Nothing outside the stretch should be returned: give exactly the lines from the line containing "Write part 3 of" through the line containing "ch(t, b, 'lettering', 'white')", including both.

SUPPLIED DATA >>
────────────────

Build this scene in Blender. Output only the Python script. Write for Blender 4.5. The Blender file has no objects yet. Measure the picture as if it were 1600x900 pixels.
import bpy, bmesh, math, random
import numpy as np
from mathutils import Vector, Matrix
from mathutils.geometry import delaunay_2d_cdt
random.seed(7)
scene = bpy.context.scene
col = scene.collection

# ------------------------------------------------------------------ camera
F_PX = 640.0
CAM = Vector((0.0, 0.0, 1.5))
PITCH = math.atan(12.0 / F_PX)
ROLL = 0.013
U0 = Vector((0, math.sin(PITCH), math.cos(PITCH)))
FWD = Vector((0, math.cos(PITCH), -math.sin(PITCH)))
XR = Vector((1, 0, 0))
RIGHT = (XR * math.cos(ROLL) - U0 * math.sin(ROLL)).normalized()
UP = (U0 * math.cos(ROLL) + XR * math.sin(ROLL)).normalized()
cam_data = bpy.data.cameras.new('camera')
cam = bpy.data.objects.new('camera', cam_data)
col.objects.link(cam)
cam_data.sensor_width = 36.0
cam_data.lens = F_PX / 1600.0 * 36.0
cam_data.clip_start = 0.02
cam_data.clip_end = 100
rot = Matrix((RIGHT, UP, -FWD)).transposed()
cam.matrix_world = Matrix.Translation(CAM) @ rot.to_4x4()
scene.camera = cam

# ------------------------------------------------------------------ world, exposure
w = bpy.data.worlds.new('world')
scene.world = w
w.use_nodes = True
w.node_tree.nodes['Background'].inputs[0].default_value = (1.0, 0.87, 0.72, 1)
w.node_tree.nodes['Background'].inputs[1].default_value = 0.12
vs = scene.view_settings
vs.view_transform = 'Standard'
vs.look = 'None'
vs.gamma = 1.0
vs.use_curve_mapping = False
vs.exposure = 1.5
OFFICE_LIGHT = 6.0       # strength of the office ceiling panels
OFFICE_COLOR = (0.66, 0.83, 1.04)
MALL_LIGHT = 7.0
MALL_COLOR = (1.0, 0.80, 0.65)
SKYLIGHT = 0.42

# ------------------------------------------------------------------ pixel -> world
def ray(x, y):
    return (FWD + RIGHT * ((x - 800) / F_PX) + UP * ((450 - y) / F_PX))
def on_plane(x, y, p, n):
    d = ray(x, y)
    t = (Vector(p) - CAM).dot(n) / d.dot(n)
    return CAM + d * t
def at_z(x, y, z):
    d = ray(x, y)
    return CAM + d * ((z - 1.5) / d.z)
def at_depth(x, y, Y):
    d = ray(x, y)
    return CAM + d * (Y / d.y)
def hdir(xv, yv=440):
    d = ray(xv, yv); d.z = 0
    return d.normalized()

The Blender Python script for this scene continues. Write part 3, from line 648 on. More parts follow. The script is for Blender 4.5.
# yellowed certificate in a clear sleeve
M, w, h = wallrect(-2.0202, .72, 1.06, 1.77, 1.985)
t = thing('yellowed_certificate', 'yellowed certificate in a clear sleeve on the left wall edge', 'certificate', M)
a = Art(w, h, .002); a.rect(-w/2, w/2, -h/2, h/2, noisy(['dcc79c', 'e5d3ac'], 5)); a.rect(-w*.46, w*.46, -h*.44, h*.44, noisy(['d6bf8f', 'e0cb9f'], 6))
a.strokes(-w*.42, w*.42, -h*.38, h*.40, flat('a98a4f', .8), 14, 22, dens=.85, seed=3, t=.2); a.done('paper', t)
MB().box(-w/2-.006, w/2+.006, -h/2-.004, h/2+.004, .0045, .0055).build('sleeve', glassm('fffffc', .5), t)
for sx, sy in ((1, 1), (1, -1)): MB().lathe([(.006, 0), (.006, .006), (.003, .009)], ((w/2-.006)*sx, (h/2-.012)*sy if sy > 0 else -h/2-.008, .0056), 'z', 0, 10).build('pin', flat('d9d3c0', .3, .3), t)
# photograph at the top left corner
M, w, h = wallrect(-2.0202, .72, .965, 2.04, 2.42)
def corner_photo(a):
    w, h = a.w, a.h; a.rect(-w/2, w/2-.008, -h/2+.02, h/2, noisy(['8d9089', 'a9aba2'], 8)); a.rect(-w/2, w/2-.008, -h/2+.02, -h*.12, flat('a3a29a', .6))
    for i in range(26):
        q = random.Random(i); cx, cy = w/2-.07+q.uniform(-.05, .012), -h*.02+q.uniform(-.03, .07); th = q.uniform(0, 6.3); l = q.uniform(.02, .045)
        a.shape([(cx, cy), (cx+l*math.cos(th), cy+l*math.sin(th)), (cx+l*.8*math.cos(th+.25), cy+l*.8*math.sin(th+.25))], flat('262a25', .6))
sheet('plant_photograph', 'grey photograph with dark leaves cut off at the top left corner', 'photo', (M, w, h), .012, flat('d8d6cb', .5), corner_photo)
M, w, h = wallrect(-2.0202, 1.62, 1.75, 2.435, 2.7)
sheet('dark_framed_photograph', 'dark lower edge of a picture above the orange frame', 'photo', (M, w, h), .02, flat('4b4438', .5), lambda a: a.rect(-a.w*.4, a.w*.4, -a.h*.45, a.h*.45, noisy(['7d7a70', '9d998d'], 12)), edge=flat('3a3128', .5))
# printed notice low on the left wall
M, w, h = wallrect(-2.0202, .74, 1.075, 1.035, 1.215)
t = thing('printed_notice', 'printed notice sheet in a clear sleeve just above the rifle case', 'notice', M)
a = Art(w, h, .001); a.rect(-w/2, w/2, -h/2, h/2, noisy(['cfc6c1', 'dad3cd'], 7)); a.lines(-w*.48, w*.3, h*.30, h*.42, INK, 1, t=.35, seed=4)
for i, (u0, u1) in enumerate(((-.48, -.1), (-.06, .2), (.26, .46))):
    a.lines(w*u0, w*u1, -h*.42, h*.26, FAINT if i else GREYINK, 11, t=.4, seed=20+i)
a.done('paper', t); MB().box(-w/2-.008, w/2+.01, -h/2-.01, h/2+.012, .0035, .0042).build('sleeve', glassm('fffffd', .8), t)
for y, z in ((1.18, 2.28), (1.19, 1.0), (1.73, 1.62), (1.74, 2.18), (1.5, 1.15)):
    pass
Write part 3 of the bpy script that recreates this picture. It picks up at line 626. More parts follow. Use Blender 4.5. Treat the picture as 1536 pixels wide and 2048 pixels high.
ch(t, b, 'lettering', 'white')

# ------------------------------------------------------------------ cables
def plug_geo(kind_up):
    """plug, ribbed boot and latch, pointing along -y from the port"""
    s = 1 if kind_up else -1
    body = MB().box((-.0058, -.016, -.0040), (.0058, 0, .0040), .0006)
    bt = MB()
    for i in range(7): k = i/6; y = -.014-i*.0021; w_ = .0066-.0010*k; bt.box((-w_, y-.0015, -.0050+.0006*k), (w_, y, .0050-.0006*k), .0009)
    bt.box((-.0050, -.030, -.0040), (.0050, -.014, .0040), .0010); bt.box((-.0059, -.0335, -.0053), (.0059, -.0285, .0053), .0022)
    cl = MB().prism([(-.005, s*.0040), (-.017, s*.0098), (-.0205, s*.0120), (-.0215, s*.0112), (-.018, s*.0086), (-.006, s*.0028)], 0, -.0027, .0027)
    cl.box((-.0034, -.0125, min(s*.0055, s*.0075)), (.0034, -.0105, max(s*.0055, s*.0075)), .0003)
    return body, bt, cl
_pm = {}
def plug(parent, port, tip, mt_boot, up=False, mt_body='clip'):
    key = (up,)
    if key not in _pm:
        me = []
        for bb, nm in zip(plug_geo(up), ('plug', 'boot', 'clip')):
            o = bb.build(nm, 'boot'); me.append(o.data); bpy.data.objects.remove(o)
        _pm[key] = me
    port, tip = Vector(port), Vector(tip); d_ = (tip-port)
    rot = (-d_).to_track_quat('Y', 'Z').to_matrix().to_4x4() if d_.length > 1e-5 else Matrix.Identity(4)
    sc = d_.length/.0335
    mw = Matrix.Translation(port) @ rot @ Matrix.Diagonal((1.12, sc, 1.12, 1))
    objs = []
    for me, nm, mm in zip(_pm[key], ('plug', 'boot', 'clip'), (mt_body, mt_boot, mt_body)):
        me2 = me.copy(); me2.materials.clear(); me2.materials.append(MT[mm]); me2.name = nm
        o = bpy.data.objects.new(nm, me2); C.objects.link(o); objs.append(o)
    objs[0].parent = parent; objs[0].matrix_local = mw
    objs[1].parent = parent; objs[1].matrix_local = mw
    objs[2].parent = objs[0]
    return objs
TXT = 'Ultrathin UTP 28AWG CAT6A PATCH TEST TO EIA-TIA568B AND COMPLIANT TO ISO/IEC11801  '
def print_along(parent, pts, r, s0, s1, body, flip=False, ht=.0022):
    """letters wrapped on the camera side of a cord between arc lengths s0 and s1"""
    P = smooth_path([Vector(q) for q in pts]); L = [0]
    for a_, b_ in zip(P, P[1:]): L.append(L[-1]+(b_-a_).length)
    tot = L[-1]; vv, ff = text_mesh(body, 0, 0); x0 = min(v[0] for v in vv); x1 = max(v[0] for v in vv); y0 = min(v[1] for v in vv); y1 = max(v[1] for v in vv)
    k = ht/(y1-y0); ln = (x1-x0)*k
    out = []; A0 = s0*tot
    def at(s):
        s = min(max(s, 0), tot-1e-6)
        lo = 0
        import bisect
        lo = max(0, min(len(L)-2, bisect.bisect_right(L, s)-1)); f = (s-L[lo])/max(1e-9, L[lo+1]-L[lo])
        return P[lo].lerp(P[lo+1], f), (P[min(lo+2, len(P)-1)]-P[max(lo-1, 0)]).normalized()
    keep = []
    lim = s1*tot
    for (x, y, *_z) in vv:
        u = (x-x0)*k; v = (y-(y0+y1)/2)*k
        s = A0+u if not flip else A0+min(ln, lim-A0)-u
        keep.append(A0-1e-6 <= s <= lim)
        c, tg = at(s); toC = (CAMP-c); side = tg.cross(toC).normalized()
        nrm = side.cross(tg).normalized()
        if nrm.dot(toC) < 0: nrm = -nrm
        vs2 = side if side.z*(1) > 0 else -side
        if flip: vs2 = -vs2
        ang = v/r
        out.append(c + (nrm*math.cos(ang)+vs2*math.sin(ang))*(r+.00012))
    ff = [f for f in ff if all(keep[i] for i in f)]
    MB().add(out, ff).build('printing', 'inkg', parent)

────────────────

REPLY TO THE TASK >>
Write part 3 of the bpy script that recreates this picture. It picks up at line 626. More parts follow. Use Blender 4.5. Treat the picture as 1536 pixels wide and 2048 pixels high.
ch(t, b, 'lettering', 'white')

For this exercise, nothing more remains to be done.